Titled “The Jossman Method: Conquering Life’s Transitions,” the book details Neville’s personal story and how he bounced back from life challenges.

The description of the book on Amazon reads as follows:

“Travis Neville is just your average Joe. He has both wildly succeeded in life and gone down in spectacular flames, but the ups and downs have made for a memorable, lesson-filled journey.

“While rebuilding his life from scratch after being divorced and losing his career and home, Travis created a personalized method to ensure happiness. By outlining specific, easy-to-achieve behaviors that any regular, flawed person can accomplish daily, the author uses the lessons he learned the hard way to help others find productivity and fulfillment.”

An English education major at NMU, Neville always wanted to write a book.

“The Jossman Method” deals with the difficult things that people go through, and highlights his “points system” to mitigate stress and society — and lead a fruitful life at the same time, he said

“I know I want to be able to achieve and accomplish every day,” Neville said. “I know that’s going to make me feel good.”

Good thoughts have their benefits, he said, but he wants to put those good thoughts into action.

“I wanted to be able to look back and say: ‘I did this,'” Neville said.

Behaviors and actions, if performed daily, add up.

They can be as simple as working out or eating well, or even just helping somebody; Neville said one of his good deeds is snow-blowing his neighbor’s driveway.

“I always feel good when I make a phone call to my mom or dad,” he said.

He also coaches football for free and brings food to the local Humane Society.

“Volunteering is one of the chapters,” Neville said.

On a deeper level, most likely, is beating fear.

However, Neville doesn’t plan to back down from that emotion, and even will face rejection if that’s the case.

“Fear is never making decisions for me in my life,” he said.

Neville said he uses a lot of his experience to describe various points, but tries to bring it all back to the reader.

Each chapter has a section for notes so people can write down things that pop into their heads.

The book title contains the name “Jossman,” which Neville said was the road he grew up on in downstate Ortonville. It’s also a metaphor, with behaviors serving as trees along the road.

Neville said he wrote the book — his first — in about three weeks.

Although it didn’t take him a long time to write it, the book resulted from the tough times in his life, with 2012 being a particularly challenging year.

Neville went through a divorce that year, and police caught him with marijuana in his home — when he was a high school teacher in downstate Sturgis.

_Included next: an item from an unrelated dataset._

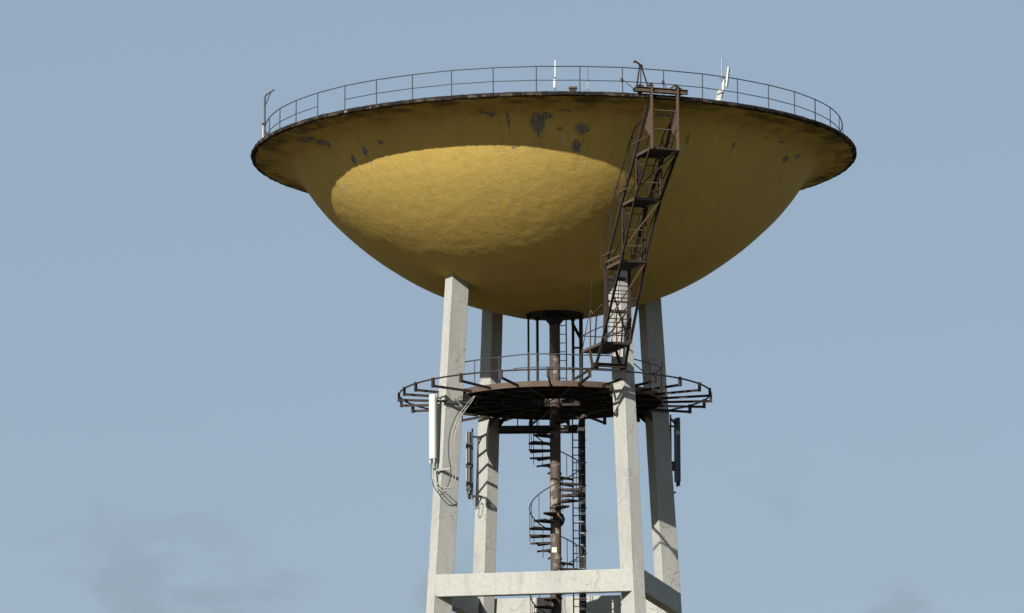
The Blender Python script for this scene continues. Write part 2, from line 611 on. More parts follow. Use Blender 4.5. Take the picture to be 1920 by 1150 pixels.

According to an article in the Sturgis Journal, Neville was arrested by deputies from the LaGrange County, Indiana Sheriff’s Department.

“That happens, you’re not a teacher anymore,” Neville said.

So, his entire life imploded, with his family, career and hobbies disappearing within a two-week span.

“Looking back now at that time, what did I do to get through that?” Neville asked.

He eventually came up with his points system.

Neville’s “comeback” appears to have worked for him.

He owns Contractor Placement, a recruiting firm for construction workers based in downstate Grand Blanc. Through his company, Neville said a company can get a plumber, for example, when it needs one in a hurry.

It’s a good feeling, he noted, to make money while putting people in new jobs. His position also affords him some lifestyle flexibility.

“It’s awesome,” Neville said. “I loved being a teacher, but I work out at home. I work out when I want to.”

He’s not sure if he’ll write another book, but the theme in “The Jossman Method” will remain the same.

“If something real bad happens, it’s an opportunity,” Neville said.

That opportunity, he noted, brings with it a chance to improve a person’s life.

“It’s a great chance to make yourself so much better,” he said.

It also can spring from optimism and the belief that people are making it through life pretty well already, and no matter what happens, they’ll be fine.

“Learn to trust the future you,” Neville said. “I really like that idea. It’s a stress reliever.”

The book, published by Atlantic Publishing Inc., based in Ocala, Florida, is available for $18.95 on Kindle and $19.95 in paperback from Amazon Prime.